Short problem
Pictures in the data below are not part of the copy; transcribe everything else exactly.

Supplied information
=-=-=
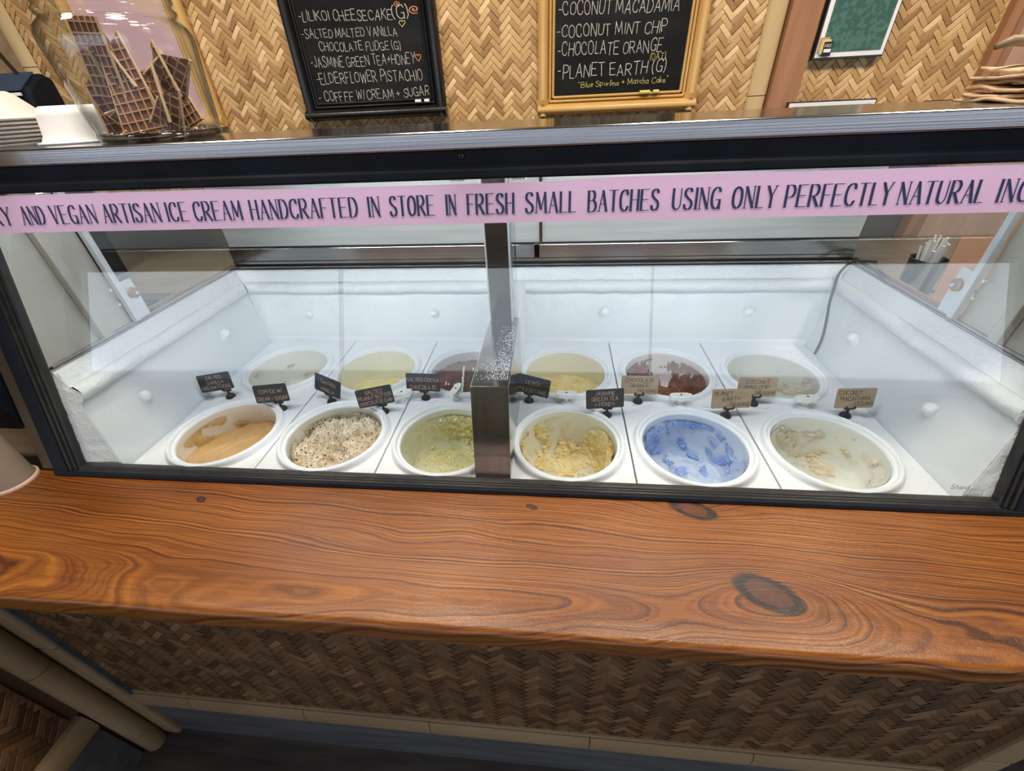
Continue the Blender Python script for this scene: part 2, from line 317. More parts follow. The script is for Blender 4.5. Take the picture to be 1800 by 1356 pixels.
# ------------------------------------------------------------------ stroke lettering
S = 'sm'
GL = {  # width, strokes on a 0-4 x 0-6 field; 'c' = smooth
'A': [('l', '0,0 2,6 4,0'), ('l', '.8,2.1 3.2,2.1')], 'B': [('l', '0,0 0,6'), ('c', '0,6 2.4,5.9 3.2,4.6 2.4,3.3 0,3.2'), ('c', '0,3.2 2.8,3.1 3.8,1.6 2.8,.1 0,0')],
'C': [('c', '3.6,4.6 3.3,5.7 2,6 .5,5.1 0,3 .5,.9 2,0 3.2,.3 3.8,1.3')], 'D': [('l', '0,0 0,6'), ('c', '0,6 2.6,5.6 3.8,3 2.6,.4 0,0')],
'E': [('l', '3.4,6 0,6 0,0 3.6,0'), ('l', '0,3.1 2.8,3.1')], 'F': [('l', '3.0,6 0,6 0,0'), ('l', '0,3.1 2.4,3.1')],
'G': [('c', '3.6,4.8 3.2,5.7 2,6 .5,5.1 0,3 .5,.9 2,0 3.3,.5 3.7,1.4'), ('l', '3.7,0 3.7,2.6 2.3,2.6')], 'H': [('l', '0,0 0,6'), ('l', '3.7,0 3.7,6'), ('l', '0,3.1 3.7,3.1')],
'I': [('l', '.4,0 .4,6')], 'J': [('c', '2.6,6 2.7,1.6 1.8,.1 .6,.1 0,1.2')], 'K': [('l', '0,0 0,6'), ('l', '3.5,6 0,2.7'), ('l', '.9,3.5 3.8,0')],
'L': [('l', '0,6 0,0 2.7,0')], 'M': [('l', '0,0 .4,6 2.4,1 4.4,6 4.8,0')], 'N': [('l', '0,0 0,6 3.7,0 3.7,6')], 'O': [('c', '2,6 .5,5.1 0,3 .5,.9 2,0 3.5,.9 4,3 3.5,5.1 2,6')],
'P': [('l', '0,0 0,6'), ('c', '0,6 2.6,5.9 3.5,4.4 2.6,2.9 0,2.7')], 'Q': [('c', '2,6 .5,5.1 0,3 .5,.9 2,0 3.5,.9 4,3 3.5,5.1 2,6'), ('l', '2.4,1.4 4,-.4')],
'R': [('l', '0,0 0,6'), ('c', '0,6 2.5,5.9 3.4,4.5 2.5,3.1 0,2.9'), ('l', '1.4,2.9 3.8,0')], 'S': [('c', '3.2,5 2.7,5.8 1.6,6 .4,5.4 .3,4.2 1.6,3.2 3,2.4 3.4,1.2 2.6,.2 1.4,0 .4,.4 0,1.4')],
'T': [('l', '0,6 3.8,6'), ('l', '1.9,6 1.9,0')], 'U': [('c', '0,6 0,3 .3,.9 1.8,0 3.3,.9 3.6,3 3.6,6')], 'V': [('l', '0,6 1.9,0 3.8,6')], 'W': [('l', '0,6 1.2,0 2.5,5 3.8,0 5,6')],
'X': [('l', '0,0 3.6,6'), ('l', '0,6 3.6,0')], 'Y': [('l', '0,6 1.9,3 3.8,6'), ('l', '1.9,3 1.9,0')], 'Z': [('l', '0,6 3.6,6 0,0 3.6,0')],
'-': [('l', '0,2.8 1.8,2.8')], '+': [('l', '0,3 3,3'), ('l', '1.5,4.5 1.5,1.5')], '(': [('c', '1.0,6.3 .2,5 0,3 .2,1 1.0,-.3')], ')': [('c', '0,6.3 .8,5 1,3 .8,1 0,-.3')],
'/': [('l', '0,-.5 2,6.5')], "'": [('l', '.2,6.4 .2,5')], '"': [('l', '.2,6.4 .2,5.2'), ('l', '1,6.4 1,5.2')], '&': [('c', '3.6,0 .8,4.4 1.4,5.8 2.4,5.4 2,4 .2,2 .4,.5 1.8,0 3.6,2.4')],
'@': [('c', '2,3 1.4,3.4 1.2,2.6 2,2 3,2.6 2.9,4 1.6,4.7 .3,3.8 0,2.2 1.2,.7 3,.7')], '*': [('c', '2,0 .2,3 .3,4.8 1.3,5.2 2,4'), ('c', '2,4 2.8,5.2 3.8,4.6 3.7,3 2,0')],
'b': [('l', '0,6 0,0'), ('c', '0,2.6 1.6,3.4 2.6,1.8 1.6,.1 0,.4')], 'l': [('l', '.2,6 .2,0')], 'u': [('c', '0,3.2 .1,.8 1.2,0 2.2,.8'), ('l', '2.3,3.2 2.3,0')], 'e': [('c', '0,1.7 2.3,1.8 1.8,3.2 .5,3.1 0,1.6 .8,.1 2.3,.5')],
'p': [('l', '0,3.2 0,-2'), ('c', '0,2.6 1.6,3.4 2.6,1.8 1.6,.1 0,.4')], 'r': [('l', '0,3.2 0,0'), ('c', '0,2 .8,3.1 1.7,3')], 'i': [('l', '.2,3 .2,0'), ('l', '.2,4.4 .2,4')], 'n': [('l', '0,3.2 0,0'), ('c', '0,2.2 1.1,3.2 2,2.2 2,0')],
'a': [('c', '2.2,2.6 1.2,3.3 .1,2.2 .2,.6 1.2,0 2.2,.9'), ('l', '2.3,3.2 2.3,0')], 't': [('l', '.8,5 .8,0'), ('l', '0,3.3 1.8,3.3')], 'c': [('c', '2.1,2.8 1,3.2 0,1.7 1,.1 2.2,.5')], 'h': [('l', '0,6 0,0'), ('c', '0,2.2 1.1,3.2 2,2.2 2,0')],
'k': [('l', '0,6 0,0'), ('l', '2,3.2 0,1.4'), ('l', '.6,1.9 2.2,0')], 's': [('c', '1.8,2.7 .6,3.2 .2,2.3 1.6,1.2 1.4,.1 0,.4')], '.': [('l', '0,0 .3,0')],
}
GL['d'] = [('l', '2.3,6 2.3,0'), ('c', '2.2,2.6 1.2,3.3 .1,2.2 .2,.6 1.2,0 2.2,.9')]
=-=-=
Task answer
Continue the Blender Python script for this scene: part 2, from line 317. More parts follow. The script is for Blender 4.5. Take the picture to be 1800 by 1356 pixels.
# ------------------------------------------------------------------ stroke lettering
S = 'sm'
GL = {  # width, strokes on a 0-4 x 0-6 field; 'c' = smooth
'A': [('l', '0,0 2,6 4,0'), ('l', '.8,2.1 3.2,2.1')], 'B': [('l', '0,0 0,6'), ('c', '0,6 2.4,5.9 3.2,4.6 2.4,3.3 0,3.2'), ('c', '0,3.2 2.8,3.1 3.8,1.6 2.8,.1 0,0')],
'C': [('c', '3.6,4.6 3.3,5.7 2,6 .5,5.1 0,3 .5,.9 2,0 3.2,.3 3.8,1.3')], 'D': [('l', '0,0 0,6'), ('c', '0,6 2.6,5.6 3.8,3 2.6,.4 0,0')],
'E': [('l', '3.4,6 0,6 0,0 3.6,0'), ('l', '0,3.1 2.8,3.1')], 'F': [('l', '3.0,6 0,6 0,0'), ('l', '0,3.1 2.4,3.1')],
'G': [('c', '3.6,4.8 3.2,5.7 2,6 .5,5.1 0,3 .5,.9 2,0 3.3,.5 3.7,1.4'), ('l', '3.7,0 3.7,2.6 2.3,2.6')], 'H': [('l', '0,0 0,6'), ('l', '3.7,0 3.7,6'), ('l', '0,3.1 3.7,3.1')],
'I': [('l', '.4,0 .4,6')], 'J': [('c', '2.6,6 2.7,1.6 1.8,.1 .6,.1 0,1.2')], 'K': [('l', '0,0 0,6'), ('l', '3.5,6 0,2.7'), ('l', '.9,3.5 3.8,0')],
'L': [('l', '0,6 0,0 2.7,0')], 'M': [('l', '0,0 .4,6 2.4,1 4.4,6 4.8,0')], 'N': [('l', '0,0 0,6 3.7,0 3.7,6')], 'O': [('c', '2,6 .5,5.1 0,3 .5,.9 2,0 3.5,.9 4,3 3.5,5.1 2,6')],
'P': [('l', '0,0 0,6'), ('c', '0,6 2.6,5.9 3.5,4.4 2.6,2.9 0,2.7')], 'Q': [('c', '2,6 .5,5.1 0,3 .5,.9 2,0 3.5,.9 4,3 3.5,5.1 2,6'), ('l', '2.4,1.4 4,-.4')],
'R': [('l', '0,0 0,6'), ('c', '0,6 2.5,5.9 3.4,4.5 2.5,3.1 0,2.9'), ('l', '1.4,2.9 3.8,0')], 'S': [('c', '3.2,5 2.7,5.8 1.6,6 .4,5.4 .3,4.2 1.6,3.2 3,2.4 3.4,1.2 2.6,.2 1.4,0 .4,.4 0,1.4')],
'T': [('l', '0,6 3.8,6'), ('l', '1.9,6 1.9,0')], 'U': [('c', '0,6 0,3 .3,.9 1.8,0 3.3,.9 3.6,3 3.6,6')], 'V': [('l', '0,6 1.9,0 3.8,6')], 'W': [('l', '0,6 1.2,0 2.5,5 3.8,0 5,6')],
'X': [('l', '0,0 3.6,6'), ('l', '0,6 3.6,0')], 'Y': [('l', '0,6 1.9,3 3.8,6'), ('l', '1.9,3 1.9,0')], 'Z': [('l', '0,6 3.6,6 0,0 3.6,0')],
'-': [('l', '0,2.8 1.8,2.8')], '+': [('l', '0,3 3,3'), ('l', '1.5,4.5 1.5,1.5')], '(': [('c', '1.0,6.3 .2,5 0,3 .2,1 1.0,-.3')], ')': [('c', '0,6.3 .8,5 1,3 .8,1 0,-.3')],
'/': [('l', '0,-.5 2,6.5')], "'": [('l', '.2,6.4 .2,5')], '"': [('l', '.2,6.4 .2,5.2'), ('l', '1,6.4 1,5.2')], '&': [('c', '3.6,0 .8,4.4 1.4,5.8 2.4,5.4 2,4 .2,2 .4,.5 1.8,0 3.6,2.4')],
'@': [('c', '2,3 1.4,3.4 1.2,2.6 2,2 3,2.6 2.9,4 1.6,4.7 .3,3.8 0,2.2 1.2,.7 3,.7')], '*': [('c', '2,0 .2,3 .3,4.8 1.3,5.2 2,4'), ('c', '2,4 2.8,5.2 3.8,4.6 3.7,3 2,0')],
'b': [('l', '0,6 0,0'), ('c', '0,2.6 1.6,3.4 2.6,1.8 1.6,.1 0,.4')], 'l': [('l', '.2,6 .2,0')], 'u': [('c', '0,3.2 .1,.8 1.2,0 2.2,.8'), ('l', '2.3,3.2 2.3,0')], 'e': [('c', '0,1.7 2.3,1.8 1.8,3.2 .5,3.1 0,1.6 .8,.1 2.3,.5')],
'p': [('l', '0,3.2 0,-2'), ('c', '0,2.6 1.6,3.4 2.6,1.8 1.6,.1 0,.4')], 'r': [('l', '0,3.2 0,0'), ('c', '0,2 .8,3.1 1.7,3')], 'i': [('l', '.2,3 .2,0'), ('l', '.2,4.4 .2,4')], 'n': [('l', '0,3.2 0,0'), ('c', '0,2.2 1.1,3.2 2,2.2 2,0')],
'a': [('c', '2.2,2.6 1.2,3.3 .1,2.2 .2,.6 1.2,0 2.2,.9'), ('l', '2.3,3.2 2.3,0')], 't': [('l', '.8,5 .8,0'), ('l', '0,3.3 1.8,3.3')], 'c': [('c', '2.1,2.8 1,3.2 0,1.7 1,.1 2.2,.5')], 'h': [('l', '0,6 0,0'), ('c', '0,2.2 1.1,3.2 2,2.2 2,0')],
'k': [('l', '0,6 0,0'), ('l', '2,3.2 0,1.4'), ('l', '.6,1.9 2.2,0')], 's': [('c', '1.8,2.7 .6,3.2 .2,2.3 1.6,1.2 1.4,.1 0,.4')], '.': [('l', '0,0 .3,0')],
}
GL['d'] = [('l', '2.3,6 2.3,0'), ('c', '2.2,2.6 1.2,3.3 .1,2.2 .2,.6 1.2,0 2.2,.9')]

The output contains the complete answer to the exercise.